新型コロナウイルから派遣切りにあった真野。自分はいたって「普通」の「陰キャ」なのだけれど、イタリアンレストランでバイトを始めたら…。パリピのヤクモ、陽キャのマナとルイ、DJブルノ、ゆとりと言われる岡本たちに出会った!夜は呑み明かし、プロポーズ作戦、激辛フェスへの出店(元店長を発見!)と疾走感な日々。人生に確かな保険があれば人は安心できるのか?誰であれ差別化できる「何かになりたい」気持ちはある。彼、彼女達と過ごした真野は「普通」の中に「何か」を見出せたと信じるよ!ブリュノのカレーが食べてみたい。
金原ひとみさんの文章は久しぶりに読みました。
すごくパワフルで言葉が若く、今こんな風に言うの!!なんて思うところもたくさん。
登場人物のキャラがとても濃くて、私はヤクモの話がとても興味深く面白かったです。
タイトルの「ハジケテマザレ」がまさかベジータから来たものだったとは!
ていうかこの濃いメンバーの中でやっていける真野が一番すごいなと思いました。
『群像』の初出時からとても楽しく拝読しておりました!書籍化とても嬉しいです!
彼女たちの言う「ウルトラノーマル」は、バイト仲間間でも少しズレがあるものかもしれません。

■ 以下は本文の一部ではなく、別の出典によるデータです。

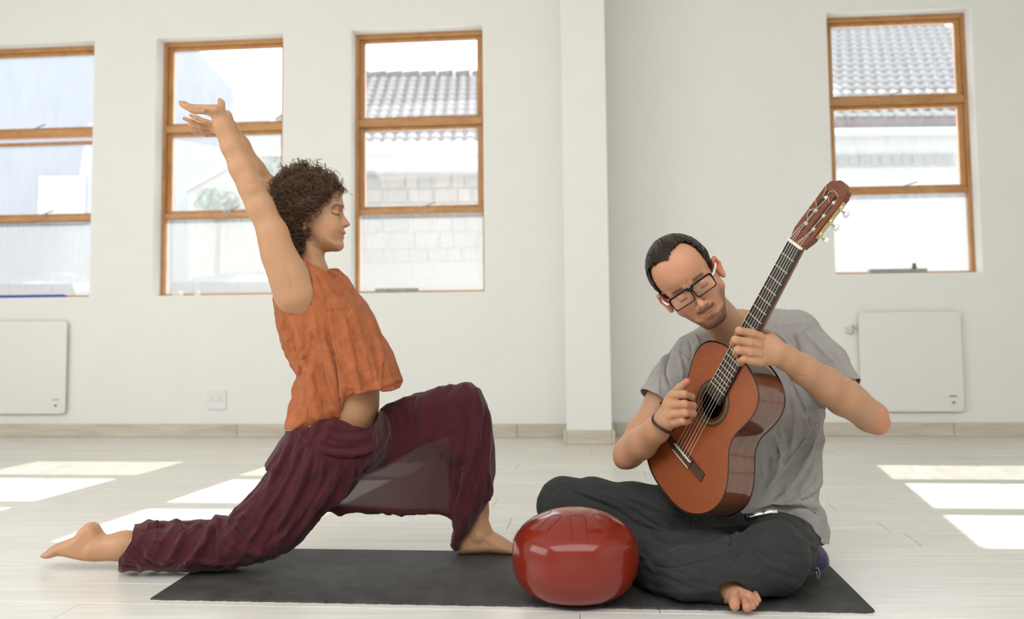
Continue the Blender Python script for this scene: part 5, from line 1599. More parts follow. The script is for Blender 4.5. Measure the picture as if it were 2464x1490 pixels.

とっても仲が良く、溶けて混ざりたいほど打ち解けているバイト仲間。
それは多くの読者をいいなあと思わせる要素となるでしょう。
けれどもよく読み込んでいけば、バイトメンバー間でも知らないお互いのことは多く、いっていないお互いのことも多いです。
序章が「お金持ちで才能溢れるいいこの末っ子的キャラクターの失恋」ではない章であったとしたら、このフェアを探る難しさはそこまで重要視されなかったのかもしれないと思います。そう考えるほどに、作者である金原ひとみさんの腕前の素晴らしさが際立つのではないでしょうか。